TO DO: Locate each line holding the string "from" and copy it.

MATERIAL:
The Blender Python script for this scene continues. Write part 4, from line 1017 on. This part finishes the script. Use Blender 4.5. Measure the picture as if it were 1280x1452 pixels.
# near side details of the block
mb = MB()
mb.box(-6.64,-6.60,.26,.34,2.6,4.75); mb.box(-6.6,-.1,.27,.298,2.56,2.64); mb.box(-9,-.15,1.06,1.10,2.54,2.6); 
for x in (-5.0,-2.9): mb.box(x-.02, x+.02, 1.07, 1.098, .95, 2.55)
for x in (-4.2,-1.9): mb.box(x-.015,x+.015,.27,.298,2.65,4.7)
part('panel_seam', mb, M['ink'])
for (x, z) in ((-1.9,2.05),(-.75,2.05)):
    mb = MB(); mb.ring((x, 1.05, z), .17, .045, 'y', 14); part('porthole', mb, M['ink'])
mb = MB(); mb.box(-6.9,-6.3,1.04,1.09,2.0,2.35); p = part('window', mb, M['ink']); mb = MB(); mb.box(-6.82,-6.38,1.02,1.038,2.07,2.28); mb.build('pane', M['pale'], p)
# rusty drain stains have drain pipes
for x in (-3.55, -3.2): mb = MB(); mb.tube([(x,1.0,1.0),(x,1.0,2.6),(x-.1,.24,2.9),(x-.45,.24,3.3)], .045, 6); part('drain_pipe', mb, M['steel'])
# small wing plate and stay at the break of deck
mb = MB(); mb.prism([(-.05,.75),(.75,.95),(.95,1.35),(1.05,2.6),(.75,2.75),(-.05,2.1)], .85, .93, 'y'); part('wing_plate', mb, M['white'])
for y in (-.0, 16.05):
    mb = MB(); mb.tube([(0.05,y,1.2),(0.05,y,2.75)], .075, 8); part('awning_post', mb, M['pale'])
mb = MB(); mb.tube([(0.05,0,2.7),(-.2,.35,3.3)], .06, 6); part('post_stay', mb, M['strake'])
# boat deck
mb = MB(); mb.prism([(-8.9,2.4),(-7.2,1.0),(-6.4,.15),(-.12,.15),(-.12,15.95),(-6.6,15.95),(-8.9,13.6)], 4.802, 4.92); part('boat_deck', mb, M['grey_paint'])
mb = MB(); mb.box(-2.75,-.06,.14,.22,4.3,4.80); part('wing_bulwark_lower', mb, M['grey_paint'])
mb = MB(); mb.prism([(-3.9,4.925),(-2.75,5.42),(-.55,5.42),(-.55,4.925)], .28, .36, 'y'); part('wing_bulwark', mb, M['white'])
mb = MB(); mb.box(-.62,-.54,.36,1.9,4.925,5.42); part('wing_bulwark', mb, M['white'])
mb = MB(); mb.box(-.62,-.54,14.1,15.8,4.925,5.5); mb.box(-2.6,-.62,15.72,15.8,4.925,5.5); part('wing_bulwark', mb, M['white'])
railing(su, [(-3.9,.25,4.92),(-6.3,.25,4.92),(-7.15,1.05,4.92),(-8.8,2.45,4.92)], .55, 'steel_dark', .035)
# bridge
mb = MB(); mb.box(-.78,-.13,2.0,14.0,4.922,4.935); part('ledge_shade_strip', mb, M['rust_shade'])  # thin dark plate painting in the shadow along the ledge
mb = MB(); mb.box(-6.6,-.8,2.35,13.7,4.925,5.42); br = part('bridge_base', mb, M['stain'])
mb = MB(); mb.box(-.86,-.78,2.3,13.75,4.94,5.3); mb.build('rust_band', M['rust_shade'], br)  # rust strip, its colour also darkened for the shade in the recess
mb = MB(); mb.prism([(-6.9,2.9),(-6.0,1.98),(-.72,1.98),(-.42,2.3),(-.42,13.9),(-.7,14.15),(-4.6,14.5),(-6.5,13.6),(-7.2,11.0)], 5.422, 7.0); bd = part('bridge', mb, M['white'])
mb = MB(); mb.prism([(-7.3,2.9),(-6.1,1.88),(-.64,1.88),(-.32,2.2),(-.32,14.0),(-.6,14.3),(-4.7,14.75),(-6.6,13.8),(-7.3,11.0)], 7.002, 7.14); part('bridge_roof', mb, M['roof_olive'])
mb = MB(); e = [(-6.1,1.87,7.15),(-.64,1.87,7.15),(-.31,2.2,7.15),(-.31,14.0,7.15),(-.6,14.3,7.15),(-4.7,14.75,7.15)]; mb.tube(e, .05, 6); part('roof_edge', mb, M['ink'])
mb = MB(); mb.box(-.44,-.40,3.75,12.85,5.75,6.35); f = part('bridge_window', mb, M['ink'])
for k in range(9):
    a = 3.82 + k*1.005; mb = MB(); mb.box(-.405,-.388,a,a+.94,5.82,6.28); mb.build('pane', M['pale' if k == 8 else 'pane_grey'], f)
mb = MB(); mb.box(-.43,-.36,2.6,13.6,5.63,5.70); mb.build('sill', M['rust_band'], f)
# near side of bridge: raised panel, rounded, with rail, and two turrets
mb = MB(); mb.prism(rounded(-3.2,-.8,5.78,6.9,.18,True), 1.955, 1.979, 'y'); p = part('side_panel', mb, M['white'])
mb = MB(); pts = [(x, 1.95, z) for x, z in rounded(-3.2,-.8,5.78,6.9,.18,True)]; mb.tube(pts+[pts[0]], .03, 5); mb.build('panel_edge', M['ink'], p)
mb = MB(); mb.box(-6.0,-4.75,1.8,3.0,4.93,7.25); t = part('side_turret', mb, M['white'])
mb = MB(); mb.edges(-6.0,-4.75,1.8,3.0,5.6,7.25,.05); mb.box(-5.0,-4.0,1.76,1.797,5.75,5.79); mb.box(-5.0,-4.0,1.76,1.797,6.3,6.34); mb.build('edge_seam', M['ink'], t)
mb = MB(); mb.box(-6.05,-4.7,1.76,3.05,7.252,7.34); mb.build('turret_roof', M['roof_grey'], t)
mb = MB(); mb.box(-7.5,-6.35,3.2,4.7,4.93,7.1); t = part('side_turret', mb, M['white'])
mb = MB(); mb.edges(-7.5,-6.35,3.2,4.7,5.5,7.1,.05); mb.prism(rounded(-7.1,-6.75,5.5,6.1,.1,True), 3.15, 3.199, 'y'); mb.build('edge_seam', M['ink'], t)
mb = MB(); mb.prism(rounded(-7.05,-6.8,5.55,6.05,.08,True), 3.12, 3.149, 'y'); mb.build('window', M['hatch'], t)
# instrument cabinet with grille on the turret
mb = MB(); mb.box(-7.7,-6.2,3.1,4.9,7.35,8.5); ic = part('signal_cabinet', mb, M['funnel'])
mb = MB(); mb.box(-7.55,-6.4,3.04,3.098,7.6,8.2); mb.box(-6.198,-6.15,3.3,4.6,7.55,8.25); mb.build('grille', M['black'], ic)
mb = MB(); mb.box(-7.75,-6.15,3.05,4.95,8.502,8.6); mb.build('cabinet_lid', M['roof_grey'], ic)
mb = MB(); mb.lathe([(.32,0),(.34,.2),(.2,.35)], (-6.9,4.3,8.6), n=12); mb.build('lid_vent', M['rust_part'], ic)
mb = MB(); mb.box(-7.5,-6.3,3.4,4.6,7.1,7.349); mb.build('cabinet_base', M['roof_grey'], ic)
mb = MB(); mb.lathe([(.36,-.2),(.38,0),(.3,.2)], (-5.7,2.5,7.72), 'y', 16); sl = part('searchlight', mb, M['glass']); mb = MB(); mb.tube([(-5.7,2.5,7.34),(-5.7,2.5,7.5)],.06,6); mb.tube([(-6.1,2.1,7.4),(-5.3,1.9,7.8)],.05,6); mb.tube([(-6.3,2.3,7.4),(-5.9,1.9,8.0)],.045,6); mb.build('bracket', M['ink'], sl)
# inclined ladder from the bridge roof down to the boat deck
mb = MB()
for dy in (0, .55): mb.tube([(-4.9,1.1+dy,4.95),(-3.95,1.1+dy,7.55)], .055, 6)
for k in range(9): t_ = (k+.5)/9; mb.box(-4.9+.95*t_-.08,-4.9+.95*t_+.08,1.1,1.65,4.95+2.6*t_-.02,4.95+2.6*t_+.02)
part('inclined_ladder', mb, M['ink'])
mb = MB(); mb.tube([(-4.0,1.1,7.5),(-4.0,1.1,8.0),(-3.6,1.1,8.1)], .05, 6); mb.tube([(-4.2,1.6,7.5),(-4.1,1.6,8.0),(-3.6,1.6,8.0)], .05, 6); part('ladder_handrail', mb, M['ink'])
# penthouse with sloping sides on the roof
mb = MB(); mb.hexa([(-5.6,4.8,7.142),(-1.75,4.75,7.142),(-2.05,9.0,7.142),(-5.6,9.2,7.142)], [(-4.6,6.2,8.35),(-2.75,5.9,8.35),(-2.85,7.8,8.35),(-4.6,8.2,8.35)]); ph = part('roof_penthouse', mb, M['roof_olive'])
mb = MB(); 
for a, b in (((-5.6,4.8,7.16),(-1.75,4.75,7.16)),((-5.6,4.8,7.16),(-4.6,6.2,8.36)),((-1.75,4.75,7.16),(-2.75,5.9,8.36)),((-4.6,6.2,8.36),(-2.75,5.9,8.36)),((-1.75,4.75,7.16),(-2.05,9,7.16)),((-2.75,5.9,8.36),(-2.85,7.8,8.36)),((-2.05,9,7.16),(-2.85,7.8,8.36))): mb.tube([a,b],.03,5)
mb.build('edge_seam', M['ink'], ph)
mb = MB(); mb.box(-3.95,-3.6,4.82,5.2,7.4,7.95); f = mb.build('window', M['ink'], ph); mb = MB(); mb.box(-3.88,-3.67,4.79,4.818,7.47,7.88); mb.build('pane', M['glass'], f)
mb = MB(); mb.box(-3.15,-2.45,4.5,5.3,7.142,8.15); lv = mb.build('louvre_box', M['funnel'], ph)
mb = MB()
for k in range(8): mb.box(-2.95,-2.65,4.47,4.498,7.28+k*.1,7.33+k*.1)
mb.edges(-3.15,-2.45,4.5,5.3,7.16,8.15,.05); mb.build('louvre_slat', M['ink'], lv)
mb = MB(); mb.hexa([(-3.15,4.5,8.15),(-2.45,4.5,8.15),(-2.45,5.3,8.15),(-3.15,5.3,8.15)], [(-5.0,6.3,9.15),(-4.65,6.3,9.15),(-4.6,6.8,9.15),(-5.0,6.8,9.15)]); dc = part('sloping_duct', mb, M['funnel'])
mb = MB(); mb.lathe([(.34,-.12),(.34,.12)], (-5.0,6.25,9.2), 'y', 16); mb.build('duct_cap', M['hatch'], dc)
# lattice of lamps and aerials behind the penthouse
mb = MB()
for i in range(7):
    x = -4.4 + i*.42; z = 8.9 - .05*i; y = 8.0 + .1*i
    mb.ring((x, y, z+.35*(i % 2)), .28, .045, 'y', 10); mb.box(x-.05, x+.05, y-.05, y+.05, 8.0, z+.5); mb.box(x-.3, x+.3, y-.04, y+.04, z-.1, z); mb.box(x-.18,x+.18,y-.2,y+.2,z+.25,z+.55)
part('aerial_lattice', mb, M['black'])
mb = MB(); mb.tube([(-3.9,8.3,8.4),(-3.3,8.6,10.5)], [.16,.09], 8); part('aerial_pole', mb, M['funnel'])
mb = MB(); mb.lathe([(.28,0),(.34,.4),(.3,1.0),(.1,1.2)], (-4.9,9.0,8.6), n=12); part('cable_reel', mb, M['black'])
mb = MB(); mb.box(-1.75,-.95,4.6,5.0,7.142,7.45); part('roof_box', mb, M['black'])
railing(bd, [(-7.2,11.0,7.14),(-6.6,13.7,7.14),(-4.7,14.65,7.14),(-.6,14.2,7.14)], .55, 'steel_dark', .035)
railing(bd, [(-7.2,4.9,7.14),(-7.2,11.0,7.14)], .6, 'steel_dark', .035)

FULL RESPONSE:
The Blender Python script for this scene continues. Write part 4, from line 1017 on. This part finishes the script. Use Blender 4.5. Measure the picture as if it were 1280x1452 pixels.
# inclined ladder from the bridge roof down to the boat deck